Raimunda, sua filha Paula e sua irmã, Sole, vêm do povoado espanhol açoitado pelo vento solano que faculta incêndios e enlouquece pessoas. Com a bagagem cheia da vida mítica e solidária do interior, enfrentam Madri com seus desafios de metrópole. Intercalando idas e vindas entre a aldeia e a cidade, vivem intensamente experiências que lhes permitem dar toda a sua medida de mulheres plurais e adequadas aos tempos que correm.
Raimunda, Paula e Sole são mulheres de hoje. Filhas daquelas que há três décadas entraram em um novo ciclo histórico. Durante séculos as mulheres ocupavam sempre lugares já pré-ordenados na sociedade. Voltadas para a vida familiar e a educação e o cuidado dos filhos, seu papel era já pré-determinado e não admitia grandes mudanças. Este paradigma caducou e implodiu, e as mulheres almodovarianas dão testemunho eloqüente desta mudança epocal.

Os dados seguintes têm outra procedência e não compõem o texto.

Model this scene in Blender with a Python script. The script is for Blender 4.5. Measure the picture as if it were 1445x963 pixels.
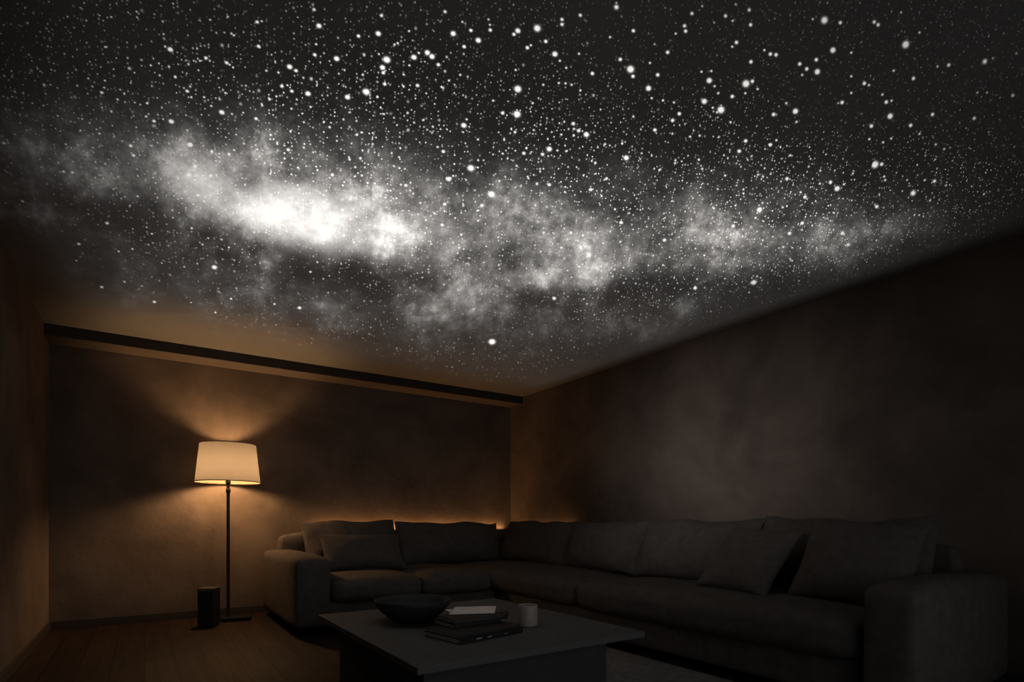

Aconteceu no mundo uma revolução gigantesca, uma emancipação do feminino que fez com que as mulheres entrassem em uma lógica nova: da indeterminação. Não há mais vias pré-traçadas que enquadram a vida feminina. Esta revolução do feminino é, talvez, o fato mais importante do século 20. Cria a mulher indeterminada, voltada ao livre governo de si mesma, que pode se cuidar e inventar sua identidade.
Trabalhando em um pluriemprego para sustentar a filha e o marido bêbado e infeliz, Raimunda é figura forte que toma sobre si dores e culpas alheias, abrindo caminho com os belos e arredondados ombros pela vida que lhe resiste ao ímpeto vital. É secundada em sua marcha triunfal pela irmã Sole que, abandonada pelo marido, não se aperta e abre um clandestino salão de cabeleireira em casa a fim de se manter e sobreviver.
A criatividade e a cumplicidade destas matriarcas de hoje se estendem até a geração seguinte, personificada na jovem Paula, assim como na mãe que volta de um passado carregado de dor e ódio para perdoar e ser perdoada. Em meio a esse clima transgressor e revolucionário, pintado de vermelho sangue com as emoções à flor da pele e os belos olhos molhados de Penélope Cruz, emergem os sentimentos profundos e os valores intactos: o amor, a honra, a fidelidade, a humildade e o perdão.
Sem nada do tom reivindicativo e amargo de um estereotipado feminismo já ultrapassado e démodé, Almodóvar dá a seu “Volver” um comovente matiz de amorosa doçura, coroando a mulher rainha não do lar, mas do mundo, que sem o seu delicado cuidado se tornará em pouco tempo insuportável lugar de viver e morrer.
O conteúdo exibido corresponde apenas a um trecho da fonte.